Mere days ago, a 4-year-old female Buff duck named Sidney hatched a duo of yellow fuzzy chicks at Sunshine Farms, fulfilling a yearning to become a mother.

Julie Kleinkauf home-schools her four daughters and said that while they own about 30 animals on their 4-acre farm, they don’t always raise chickens. Usually, the children sell the eggs and use the money for more farm supplies.

“I took the two oldest girls to New York City and while we were gone, not all the hens’ eggs were collected, so some fertilized,” she said. “We don’t have a male duck, so even though she lays eggs herself, they aren’t fertile.”
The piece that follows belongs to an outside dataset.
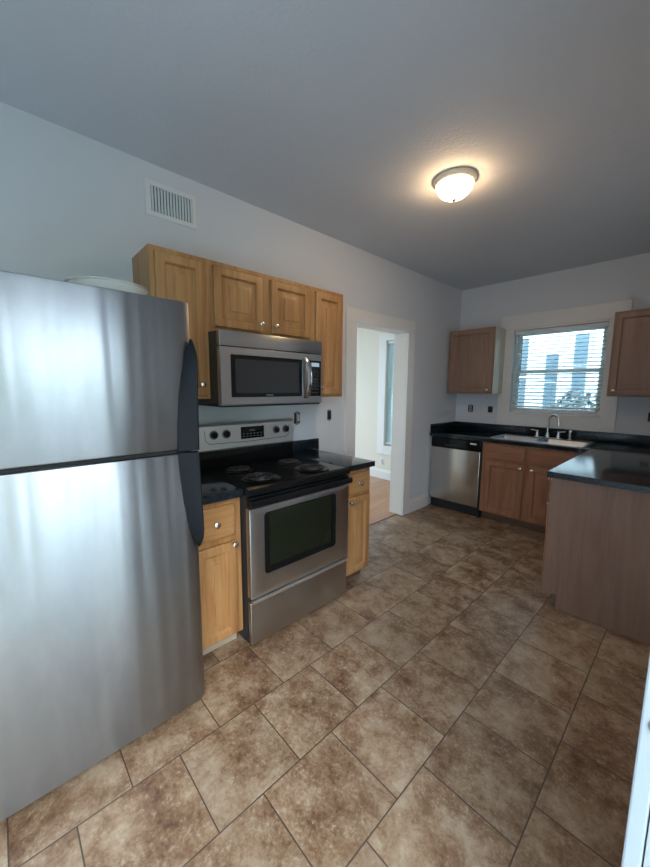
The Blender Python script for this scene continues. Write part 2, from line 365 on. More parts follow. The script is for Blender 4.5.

Lilah, 12, confessed that she took some of the eggs upon their return and placed them with the duck in a stall in the barn where the duck was nesting with her own eggs.

“I think she [Lilah] felt sorry for her since she never could have any of her own,” said Hannah, 14, while watching her younger sisters, Emma, 4, and Alaina, 9, admire the newly hatched chicks.

Lilah, the self-described “chick expert” of the group, said she didn’t know if the chicks would take to the duck or not and was shocked to see they not only took to her but adopted her as if she were their own mother.

Already named Penelope and Tweety Bird, some of the newest farm additions were seen wandering all over their mama duck Wednesday.

“She is very protective of them,” Julie Kleinkauf said. “With her still nesting, we might have more, who knows.”

Being close to chickens is nothing unusual for Sidney. In fact, she thinks she is one herself.

Years ago, the family said, everyone got ducklings. They kept Sidney because she had a club foot. The reason she takes to the chicks so much, the family said, might be because she doesn’t know any better.

“We kept her since she wouldn’t make it on her own,” Julie Kleinkauf said. “She grew up with chickens and has always been so sweet and loving.”

When she isn’t raising chicks, Sidney roams the roost, playing in troughs of water while hanging out with chickens and turkeys.

Sidney’s imprint on the chicks hopefully will be everlasting, but if not, the family is prepared to raise them.

“For now, it’s just really cute for the kids to see her raising them,” said Julie Kleinkauf, who serves on the Orphan Care Ministry through Denton Bible Church. “She was just longing to have babies. She didn’t care they were chickens. ... It’s all part of the crazy small farm antics.”